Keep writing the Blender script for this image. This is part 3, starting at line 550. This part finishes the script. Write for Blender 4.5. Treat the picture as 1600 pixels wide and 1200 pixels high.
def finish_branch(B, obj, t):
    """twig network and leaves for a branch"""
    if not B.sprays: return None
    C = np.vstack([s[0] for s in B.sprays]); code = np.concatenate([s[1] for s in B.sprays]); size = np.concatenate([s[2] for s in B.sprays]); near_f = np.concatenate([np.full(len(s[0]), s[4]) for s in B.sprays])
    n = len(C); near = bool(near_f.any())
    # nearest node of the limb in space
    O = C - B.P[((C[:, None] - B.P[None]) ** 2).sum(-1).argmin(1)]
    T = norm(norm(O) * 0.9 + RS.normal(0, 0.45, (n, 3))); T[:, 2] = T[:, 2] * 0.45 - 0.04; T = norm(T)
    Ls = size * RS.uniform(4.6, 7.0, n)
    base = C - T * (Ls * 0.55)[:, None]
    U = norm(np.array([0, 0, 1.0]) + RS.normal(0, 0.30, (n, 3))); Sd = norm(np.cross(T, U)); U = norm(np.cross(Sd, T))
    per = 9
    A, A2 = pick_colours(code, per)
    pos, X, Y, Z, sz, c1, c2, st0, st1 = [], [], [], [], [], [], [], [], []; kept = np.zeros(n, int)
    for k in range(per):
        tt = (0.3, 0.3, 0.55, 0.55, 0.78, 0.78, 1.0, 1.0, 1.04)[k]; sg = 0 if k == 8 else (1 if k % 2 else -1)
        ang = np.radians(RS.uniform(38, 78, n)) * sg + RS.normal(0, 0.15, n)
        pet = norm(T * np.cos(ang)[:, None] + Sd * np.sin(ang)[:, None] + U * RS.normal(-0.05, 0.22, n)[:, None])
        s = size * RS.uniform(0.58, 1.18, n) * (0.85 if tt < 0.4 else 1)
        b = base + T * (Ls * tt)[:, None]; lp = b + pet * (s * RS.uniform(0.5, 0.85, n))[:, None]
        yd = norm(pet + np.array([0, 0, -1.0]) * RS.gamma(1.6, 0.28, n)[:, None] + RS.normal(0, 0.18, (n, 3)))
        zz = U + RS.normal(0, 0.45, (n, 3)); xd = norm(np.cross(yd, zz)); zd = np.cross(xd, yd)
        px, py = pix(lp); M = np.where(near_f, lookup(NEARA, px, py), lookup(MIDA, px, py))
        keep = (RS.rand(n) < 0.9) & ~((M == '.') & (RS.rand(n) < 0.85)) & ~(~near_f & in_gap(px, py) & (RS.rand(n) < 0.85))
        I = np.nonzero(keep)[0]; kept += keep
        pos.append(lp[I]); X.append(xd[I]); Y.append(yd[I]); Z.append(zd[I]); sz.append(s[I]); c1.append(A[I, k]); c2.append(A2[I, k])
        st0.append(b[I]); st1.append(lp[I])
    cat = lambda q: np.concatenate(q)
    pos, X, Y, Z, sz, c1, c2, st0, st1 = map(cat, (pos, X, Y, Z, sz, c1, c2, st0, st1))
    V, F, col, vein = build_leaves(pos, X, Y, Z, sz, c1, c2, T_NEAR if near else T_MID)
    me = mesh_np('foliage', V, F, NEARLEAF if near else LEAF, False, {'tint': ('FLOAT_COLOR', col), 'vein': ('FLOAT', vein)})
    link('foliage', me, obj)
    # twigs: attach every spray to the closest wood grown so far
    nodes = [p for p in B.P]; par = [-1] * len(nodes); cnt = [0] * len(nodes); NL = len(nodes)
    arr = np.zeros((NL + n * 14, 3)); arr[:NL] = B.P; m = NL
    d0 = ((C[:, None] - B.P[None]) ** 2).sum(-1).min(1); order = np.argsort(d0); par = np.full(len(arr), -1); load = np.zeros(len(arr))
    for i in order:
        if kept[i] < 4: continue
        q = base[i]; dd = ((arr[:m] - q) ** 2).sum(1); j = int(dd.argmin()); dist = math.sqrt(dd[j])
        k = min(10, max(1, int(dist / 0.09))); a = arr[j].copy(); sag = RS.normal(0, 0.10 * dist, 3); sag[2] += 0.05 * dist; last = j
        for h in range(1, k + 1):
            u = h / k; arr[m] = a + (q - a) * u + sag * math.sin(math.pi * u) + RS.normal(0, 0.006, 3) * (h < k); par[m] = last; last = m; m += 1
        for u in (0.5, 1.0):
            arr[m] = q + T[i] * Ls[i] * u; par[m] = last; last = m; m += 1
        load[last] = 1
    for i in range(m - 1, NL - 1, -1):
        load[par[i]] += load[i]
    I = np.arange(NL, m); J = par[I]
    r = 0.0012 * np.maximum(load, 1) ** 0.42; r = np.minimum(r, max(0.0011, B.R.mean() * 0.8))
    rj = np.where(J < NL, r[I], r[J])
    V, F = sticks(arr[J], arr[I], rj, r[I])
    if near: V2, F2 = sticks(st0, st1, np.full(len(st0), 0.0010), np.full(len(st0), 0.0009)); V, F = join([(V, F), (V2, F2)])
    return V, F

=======

| DO THIS |
Write down the full listing again, exactly.

| EXPECTED ANSWER |
Keep writing the Blender script for this image. This is part 3, starting at line 550. This part finishes the script. Write for Blender 4.5. Treat the picture as 1600 pixels wide and 1200 pixels high.
def finish_branch(B, obj, t):
    """twig network and leaves for a branch"""
    if not B.sprays: return None
    C = np.vstack([s[0] for s in B.sprays]); code = np.concatenate([s[1] for s in B.sprays]); size = np.concatenate([s[2] for s in B.sprays]); near_f = np.concatenate([np.full(len(s[0]), s[4]) for s in B.sprays])
    n = len(C); near = bool(near_f.any())
    # nearest node of the limb in space
    O = C - B.P[((C[:, None] - B.P[None]) ** 2).sum(-1).argmin(1)]
    T = norm(norm(O) * 0.9 + RS.normal(0, 0.45, (n, 3))); T[:, 2] = T[:, 2] * 0.45 - 0.04; T = norm(T)
    Ls = size * RS.uniform(4.6, 7.0, n)
    base = C - T * (Ls * 0.55)[:, None]
    U = norm(np.array([0, 0, 1.0]) + RS.normal(0, 0.30, (n, 3))); Sd = norm(np.cross(T, U)); U = norm(np.cross(Sd, T))
    per = 9
    A, A2 = pick_colours(code, per)
    pos, X, Y, Z, sz, c1, c2, st0, st1 = [], [], [], [], [], [], [], [], []; kept = np.zeros(n, int)
    for k in range(per):
        tt = (0.3, 0.3, 0.55, 0.55, 0.78, 0.78, 1.0, 1.0, 1.04)[k]; sg = 0 if k == 8 else (1 if k % 2 else -1)
        ang = np.radians(RS.uniform(38, 78, n)) * sg + RS.normal(0, 0.15, n)
        pet = norm(T * np.cos(ang)[:, None] + Sd * np.sin(ang)[:, None] + U * RS.normal(-0.05, 0.22, n)[:, None])
        s = size * RS.uniform(0.58, 1.18, n) * (0.85 if tt < 0.4 else 1)
        b = base + T * (Ls * tt)[:, None]; lp = b + pet * (s * RS.uniform(0.5, 0.85, n))[:, None]
        yd = norm(pet + np.array([0, 0, -1.0]) * RS.gamma(1.6, 0.28, n)[:, None] + RS.normal(0, 0.18, (n, 3)))
        zz = U + RS.normal(0, 0.45, (n, 3)); xd = norm(np.cross(yd, zz)); zd = np.cross(xd, yd)
        px, py = pix(lp); M = np.where(near_f, lookup(NEARA, px, py), lookup(MIDA, px, py))
        keep = (RS.rand(n) < 0.9) & ~((M == '.') & (RS.rand(n) < 0.85)) & ~(~near_f & in_gap(px, py) & (RS.rand(n) < 0.85))
        I = np.nonzero(keep)[0]; kept += keep
        pos.append(lp[I]); X.append(xd[I]); Y.append(yd[I]); Z.append(zd[I]); sz.append(s[I]); c1.append(A[I, k]); c2.append(A2[I, k])
        st0.append(b[I]); st1.append(lp[I])
    cat = lambda q: np.concatenate(q)
    pos, X, Y, Z, sz, c1, c2, st0, st1 = map(cat, (pos, X, Y, Z, sz, c1, c2, st0, st1))
    V, F, col, vein = build_leaves(pos, X, Y, Z, sz, c1, c2, T_NEAR if near else T_MID)
    me = mesh_np('foliage', V, F, NEARLEAF if near else LEAF, False, {'tint': ('FLOAT_COLOR', col), 'vein': ('FLOAT', vein)})
    link('foliage', me, obj)
    # twigs: attach every spray to the closest wood grown so far
    nodes = [p for p in B.P]; par = [-1] * len(nodes); cnt = [0] * len(nodes); NL = len(nodes)
    arr = np.zeros((NL + n * 14, 3)); arr[:NL] = B.P; m = NL
    d0 = ((C[:, None] - B.P[None]) ** 2).sum(-1).min(1); order = np.argsort(d0); par = np.full(len(arr), -1); load = np.zeros(len(arr))
    for i in order:
        if kept[i] < 4: continue
        q = base[i]; dd = ((arr[:m] - q) ** 2).sum(1); j = int(dd.argmin()); dist = math.sqrt(dd[j])
        k = min(10, max(1, int(dist / 0.09))); a = arr[j].copy(); sag = RS.normal(0, 0.10 * dist, 3); sag[2] += 0.05 * dist; last = j
        for h in range(1, k + 1):
            u = h / k; arr[m] = a + (q - a) * u + sag * math.sin(math.pi * u) + RS.normal(0, 0.006, 3) * (h < k); par[m] = last; last = m; m += 1
        for u in (0.5, 1.0):
            arr[m] = q + T[i] * Ls[i] * u; par[m] = last; last = m; m += 1
        load[last] = 1
    for i in range(m - 1, NL - 1, -1):
        load[par[i]] += load[i]
    I = np.arange(NL, m); J = par[I]
    r = 0.0012 * np.maximum(load, 1) ** 0.42; r = np.minimum(r, max(0.0011, B.R.mean() * 0.8))
    rj = np.where(J < NL, r[I], r[J])
    V, F = sticks(arr[J], arr[I], rj, r[I])
    if near: V2, F2 = sticks(st0, st1, np.full(len(st0), 0.0010), np.full(len(st0), 0.0009)); V, F = join([(V, F), (V2, F2)])
    return V, F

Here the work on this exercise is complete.